Von Katrin Materna |
    Der Tag beginnt früh in der Prager Vollzugsanstalt Pankrac. Um Punkt 4:45 Uhr müssen die knapp 900 Insassen hier zum Morgenappell antreten. Und trotzdem: Selbst erklärte Langschläfer erwarten sehnlichst den Moment, in dem sich die schweren Gittertüren der engen Zellen öffnen.

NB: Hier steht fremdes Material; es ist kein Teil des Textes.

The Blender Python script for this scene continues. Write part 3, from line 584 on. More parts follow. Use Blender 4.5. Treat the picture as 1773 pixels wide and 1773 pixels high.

    Einer dieser Langschläfer ist Miroslav: 59 Jahre alt ist der drahtige Häftling mit dem dunkelbraunen Haar. Jemand, der seinen Nachnamen lieber nicht nennen möchte. Seit 32 Monaten - fast drei Jahren also - sitzt er hier, und die "U-Boot-Situation", wie er sie nennt, macht ihm noch immer zu schaffen:
    "Wie Sie sehen, wohnen wir hier zu zehnt. Die Doppelstockbetten und diese Metallspinde hier sind die einzigen Möbelstücke, wo wir unsere persönlichen Sachen unterbringen können. Für mehr ist einfach kein Platz. Das Zusammenleben hier macht das nicht gerade einfach."

    Das Grau in Grau der Wände und des PVC-Bodens lässt den stickigen Raum noch kleiner wirken. Hier soll Miroslav insgesamt sechs Jahre seines Lebens verbringen - wegen Betrugs:
    "Ich habe aber Glück, ich habe Arbeit. In der Woche bin ich deshalb im Grunde nur zum Schlafen hier."

    Glück hat Miroslav auch deshalb, weil er seine Strafe hier in Pankrac absitzt - einem der wenigen tschechischen Gefängnisse, die noch nicht überquellen. Normalerweise ist es noch enger in Haft. Ein großes Problem, sagt Marketa Prunerova, die Sprecherin der tschechischen Gefängnisaufsicht:

    "Landesweit kämpfen wir momentan mit einer durchschnittlichen Belegung von 115 Prozent. Das bedeutet, dass die Insassen deutlich weniger Platz zur Verfügung haben als gesetzlich vorgesehen, also weniger als vier Quadratmeter pro Person. Oftmals müssen wir die Gefangenen sogar schon in Räumen unterbringen, die eigentlich für Freizeitaktivitäten, für Sport usw. gedacht waren."
    Dafür hat sich die Tschechische Republik sogar schon mehrere Rügen von der EU eingehandelt. Beengte Raumverhältnisse und wenig Ausgleichsmöglichkeiten - unter solchen Bedingungen häufen sich die Konflikte unter den Häftlingen. Aber neue Gefängnisse zu bauen kostet viel Geld und Zeit - beides Mangelware im tschechischen Strafvollzug. Deshalb soll eine neue Form der Strafe Abhilfe schaffen: der Hausarrest. Daniela Kovarova, Justizministerin der Tschechischen Republik, vertritt diese Option:
    "In Frage kommt diese Alternative im Falle von Straftaten und Delikten, für die das Gesetz eine Freiheitsstrafe von maximal zwei Jahren vorsieht. Natürlich nur, sofern der Richter nach Bewertung der gesamten Lebenssituation des Angeklagten zu dem Schluss kommt, dass er keine Gefahr für die Allgemeinheit darstellt. Voraussetzung ist ferner, dass der Kandidat einen festen Wohnsitz und Arbeitsplatz hat."
    Bis zu 5000 Verurteilte pro Jahr könnten ihre Strafe künftig in den eigenen vier Wänden absitzen, glaubt sie. Nur für die Arbeit oder den Kirchgang dürften sie das häusliche Gefängnis verlassen. Die Zeiten soll das Gericht festlegen.
    Ganz anders bei Miroslav. Während seiner Haft musste er einen Job als Firmenchef abgeben und gegen einen Hausmeisterposten eintauschen. Als "Hausarrestler"wäre ihm das erspart geblieben, er hätte sein soziales Umfeld beibehalten können:

    "So, jetzt muss ich noch den Schrank hier reparieren."

    Kritiker halten die neue Vollzugsform jedoch für unausgegoren. Für die elektronische Überwachung, mit der die Verurteilten auf Schritt und Tritt beobachtet werden könnten, fehlt momentan das Geld. Deshalb wird die Kontrolle hierzulande zunächst nur aus stichprobenartigen Hausbesuchen von Bewährungshelfern bestehen. Das Innenministerium hält die Einführung des Hausarrests jedoch für dringend notwendig. Die Begründung: Die Situation in den Gefängnissen sei zu ernst.